STATED GOAL: Reproduce exactly the lines below, from the first one through the line containing "from mathutils import Vector, Matrix", and omit any pictures.

MATERIAL:

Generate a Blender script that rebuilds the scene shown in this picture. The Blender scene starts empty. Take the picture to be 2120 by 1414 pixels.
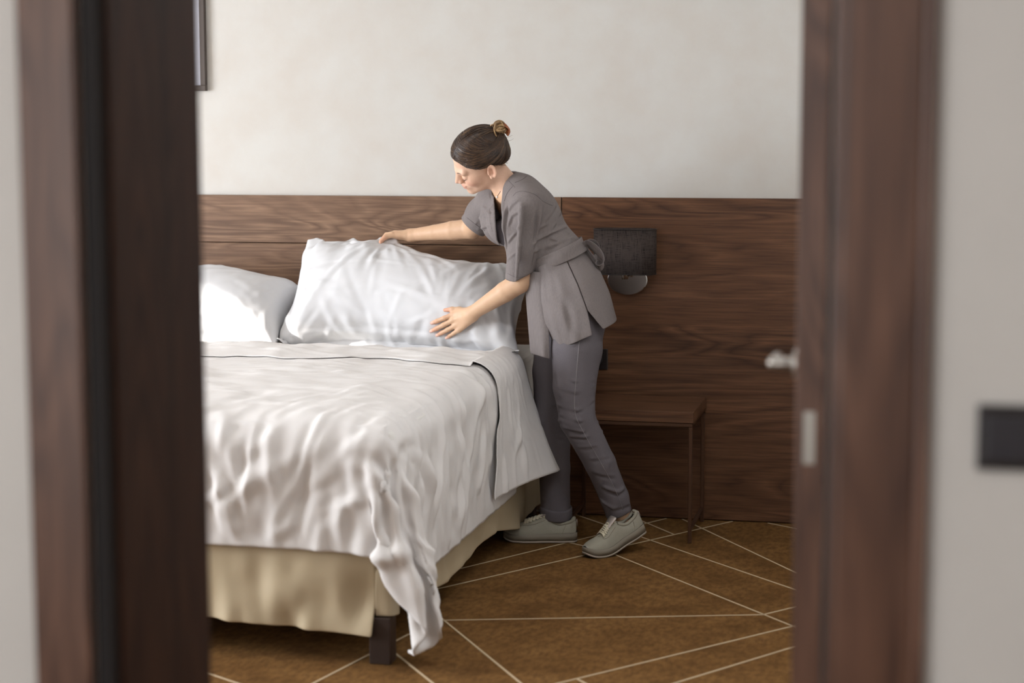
import bpy, bmesh, math, random
import numpy as np
from mathutils import Vector, Matrix

SC = bpy.context.scene
COL = SC.collection
PI = math.pi
rng = np.random.default_rng(7)

# ------------------------------------------------------------------ camera
F_PX, IMG_W, IMG_H = 3842.1, 2120, 1414
YAW, PITCH, ROLL = -0.2197, 0.1151, -0.0016
CAM = np.array([0.7356, -6.9892, 1.5])
_cy, _sy, _cp, _sp = math.cos(YAW), math.sin(YAW), math.cos(PITCH), math.sin(PITCH)
FWD = np.array([_sy*_cp, _cy*_cp, -_sp])
_r = np.array([_cy, -_sy, 0.0]); _u = np.cross(_r, FWD)
RGT = math.cos(ROLL)*_r + math.sin(ROLL)*_u
UPV = -math.sin(ROLL)*_r + math.cos(ROLL)*_u
def at(px, py, depth):
    """world point seen at a photo pixel, at a given distance along the view axis"""
    return CAM + (FWD + RGT*(px-IMG_W/2)/F_PX + UPV*(IMG_H/2-py)/F_PX)*depth

cam_data = bpy.data.cameras.new('camera')
cam = bpy.data.objects.new('camera', cam_data); COL.objects.link(cam)
cam_data.sensor_width = 36.0; cam_data.sensor_fit = 'HORIZONTAL'
cam_data.lens = 36.0*F_PX/IMG_W
cam_data.clip_start = 0.05
cam_data.dof.use_dof = True
cam_data.dof.focus_distance = 6.6
cam_data.dof.aperture_fstop = 2.2
_m = Matrix.Identity(4)
for _i in range(3):
    _m[_i][0] = RGT[_i]; _m[_i][1] = UPV[_i]; _m[_i][2] = -FWD[_i]; _m[_i][3] = CAM[_i]
cam.matrix_world = _m
SC.camera = cam

# ------------------------------------------------------------------ light
SC.view_settings.view_transform = 'Standard'
SC.view_settings.look = 'None'
SC.view_settings.gamma = 1.0
SC.view_settings.use_curve_mapping = False
SC.view_settings.exposure = 0.28
SC.cycles.use_denoising = True
SC.cycles.max_bounces = 6
SC.cycles.adaptive_threshold = 0.04
SC.cycles.diffuse_bounces = 4
SC.cycles.glossy_bounces = 2
SC.cycles.transmission_bounces = 2
SC.cycles.sample_clamp_indirect = 8.0

world = bpy.data.worlds.new('sky'); SC.world = world
world.use_nodes = True
_bg = world.node_tree.nodes['Background']
_bg.inputs[0].default_value = (0.62, 0.78, 1.0, 1); _bg.inputs[1].default_value = 1.0

def area_light(name, loc, direction, sx, sy, power, color, spread=180):
    d = bpy.data.lights.new(name, 'AREA'); d.shape = 'RECTANGLE'; d.size = sx; d.size_y = sy
    d.energy = power; d.color = color; d.spread = math.radians(spread)
    o = bpy.data.objects.new(name, d); COL.objects.link(o)
    o.location = loc
    o.rotation_euler = Vector(direction).to_track_quat('-Z', 'Y').to_euler()
    return o
# daylight of the wide window in the left wall, a ceiling lamp in the corridor, and two added fills
area_light('window_daylight', (-5.86, -2.85, 1.38), (1, 0.10, -0.05), 2.6, 1.9, 262, (0.93, 0.975, 1.04))
area_light('entry_fill_light', (0.20, -2.35, 2.58), (-0.1, 0, -1), 0.5, 0.5, 12, (0.95, 0.98, 1.03))  # added overhead fill for the bed's right side and foot
area_light('corridor_ceiling_light', (0.1, -6.4, 2.55), (0.0, 0.3, -1), 2.4, 0.6, 14, (0.98, 0.98, 1.0))
area_light('corridor_sheen_fill', (-1.30, -9.12, 1.45), (0.15, 1, -0.02), 1.3, 1.9, 68, (0.95, 0.98, 1.02))  # added lamp giving the left casing its sheen; the end wall has no window
sun_d = bpy.data.lights.new('sun', 'SUN'); sun_d.energy = 14.0; sun_d.angle = math.radians(0.6)
sun_d.color = (1.0, 0.95, 0.88)
sun = bpy.data.objects.new('sun', sun_d); COL.objects.link(sun)
SUN_DIR = Vector((0.82, 0.45, -0.29)).normalized()
sun.location = (-10, -5, 5)
sun.rotation_euler = SUN_DIR.to_track_quat('-Z', 'Y').to_euler()

# ------------------------------------------------------------------ helpers
def tag(o, label=None, cat=None, group=None, kind=None):
    if label: o['label'] = label
    if cat: o['category'] = cat
    if group: o['group'] = group
    if kind: o['kind'] = kind
    return o
def obj(name, mesh, mat=None, parent=None, smooth=False):
    o = bpy.data.objects.new(name, mesh); COL.objects.link(o)
    if mat is not None:
        for m in (mat if isinstance(mat, (list, tuple)) else [mat]): mesh.materials.append(m)
    if smooth: mesh.polygons.foreach_set('use_smooth', [True]*len(mesh.polygons))
    if parent is not None: o.parent = parent
    return o
def empty(name, loc=(0, 0, 0), rz=0.0):
    o = bpy.data.objects.new(name, None); COL.objects.link(o)
    o.location = loc; o.rotation_euler = (0, 0, rz); o.empty_display_size = 0.1
    return o
def mesh_from(name, V, Fc):
    m = bpy.data.meshes.new(name)
    m.from_pydata([tuple(map(float, v)) for v in V], [], [tuple(map(int, f)) for f in Fc]); m.update()
    return m
def quads_mesh(name, V, Q):
    """fast path: numpy vertices and quads"""
    V = np.ascontiguousarray(V, dtype=np.float32); Q = np.ascontiguousarray(Q, dtype=np.int32)
    m = bpy.data.meshes.new(name)
    m.vertices.add(len(V)); m.vertices.foreach_set('co', V.ravel())
    m.loops.add(Q.size); m.loops.foreach_set('vertex_index', Q.ravel())
    m.polygons.add(len(Q)); k = Q.shape[1]
    m.polygons.foreach_set('loop_start', np.arange(0, Q.size, k, dtype=np.int32))
    m.polygons.foreach_set('loop_total', np.full(len(Q), k, dtype=np.int32))
    m.update(calc_edges=True); m.validate()
    return m
def bm_mesh(name, bm, bevel=0.0, seg=2):
    if bevel > 0:
        bmesh.ops.bevel(bm, geom=list(bm.edges), offset=bevel, segments=seg, affect='EDGES', profile=0.6)
    bmesh.ops.recalc_face_normals(bm, faces=bm.faces)
    m = bpy.data.meshes.new(name); bm.to_mesh(m); bm.free(); return m
def box_bm(bm, lo, hi):
    r = bmesh.ops.create_cube(bm, size=1.0)
    for v in r['verts']:
        v.co = Vector([lo[i] + (v.co[i]+0.5)*(hi[i]-lo[i]) for i in range(3)])
    return r['verts']
def box(name, lo, hi, mat, parent=None, bevel=0.0, seg=2):
    bm = bmesh.new(); box_bm(bm, lo, hi)
    return obj(name, bm_mesh(name, bm, bevel, seg), mat, parent)
def prism(name, pts, z0, z1, mat, parent=None, bevel=0.0, axis='z', smooth=False):
    """outline extruded along an axis"""
    bm = bmesh.new()
    def mk(p, h):
        return {'z': (p[0], p[1], h), 'y': (p[0], h, p[1]), 'x': (h, p[0], p[1])}[axis]
    a = [bm.verts.new(mk(p, z0)) for p in pts]; b = [bm.verts.new(mk(p, z1)) for p in pts]
    n = len(pts)
    bm.faces.new(a); bm.faces.new(b[::-1])
    for i in range(n): bm.faces.new((a[i], a[(i+1) % n], b[(i+1) % n], b[i]))
    return obj(name, bm_mesh(name, bm, bevel), mat, parent, smooth)
def frame_of(t):
    t = t/np.linalg.norm(t)
    a = np.array([0, 0, 1.0]) if abs(t[2]) < 0.9 else np.array([1.0, 0, 0])
    n = np.cross(t, a); n /= np.linalg.norm(n); b = np.cross(t, n)
    return n, b
def tube_data(path, radii, seg=8, flat=1.0, closed=False, up=None):
    """rings along a path; returns verts, quads"""
    P = np.asarray(path, float); n = len(P)
    R = np.full(n, radii, float) if np.isscalar(radii) else np.asarray(radii, float)
    T = np.gradient(P, axis=0)
    if closed: T = np.roll(P, -1, 0) - np.roll(P, 1, 0)
    T /= np.linalg.norm(T, axis=1)[:, None] + 1e-12
    nrm = None; V = []; ang = np.arange(seg)*2*PI/seg
    for i in range(n):
        if up is not None:
            nn = np.cross(T[i], up); nn /= np.linalg.norm(nn)+1e-12
        elif nrm is None: nn, _ = frame_of(T[i])
        else:
            nn = nrm - T[i]*np.dot(nrm, T[i]); nn /= np.linalg.norm(nn)+1e-12
        nrm = nn; bb = np.cross(T[i], nn)
        V.append(P[i] + R[i]*(np.cos(ang)[:, None]*nn + flat*np.sin(ang)[:, None]*bb))
    V = np.concatenate(V); Q = []
    m = n if closed else n-1
    for i in range(m):
        j = (i+1) % n
        for k in range(seg):
            l = (k+1) % seg
            Q.append((i*seg+k, i*seg+l, j*seg+l, j*seg+k))
    Fc = list(Q)
    if not closed:
        Fc.append(tuple(range(seg-1, -1, -1))); Fc.append(tuple((n-1)*seg+k for k in range(seg)))
    return V, Fc
class MB:
    """collects pieces into ONE mesh"""
    def __init__(s): s.V = []; s.F = []; s.n = 0
    def add(s, V, Fc):
        s.V.append(np.asarray(V, float)); s.F += [tuple(i+s.n for i in f) for f in Fc]; s.n += len(V); return s
    def tube(s, path, r, seg=8, **k): return s.add(*tube_data(path, r, seg, **k))
    def build(s, name, mat, parent=None, smooth=True):
        return obj(name, mesh_from(name, np.concatenate(s.V), s.F), mat, parent, smooth)
def smooth_path(pts, n=24):
    """Catmull-Rom through the points"""
    P = np.asarray(pts, float); m = len(P)
    E = np.vstack([2*P[0]-P[1], P, 2*P[-1]-P[-2]])
    out = []
    for t in np.linspace(0, m-1-1e-9, n):
        i = int(t); u = t-i; p0, p1, p2, p3 = E[i], E[i+1], E[i+2], E[i+3]
        out.append(0.5*((2*p1)+(-p0+p2)*u+(2*p0-5*p1+4*p2-p3)*u*u+(-p0+3*p1-3*p2+p3)*u**3))
    return np.array(out)
def solidify(o, th, offset=-1.0):
    m = o.modifiers.new('thickness', 'SOLIDIFY'); m.thickness = th; m.offset = offset; return o
def subsurf(o, lv=1):
    m = o.modifiers.new('subsurf', 'SUBSURF'); m.levels = lv; m.render_levels = lv; return o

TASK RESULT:
Generate a Blender script that rebuilds the scene shown in this picture. The Blender scene starts empty. Take the picture to be 2120 by 1414 pixels.
import bpy, bmesh, math, random
import numpy as np
from mathutils import Vector, Matrix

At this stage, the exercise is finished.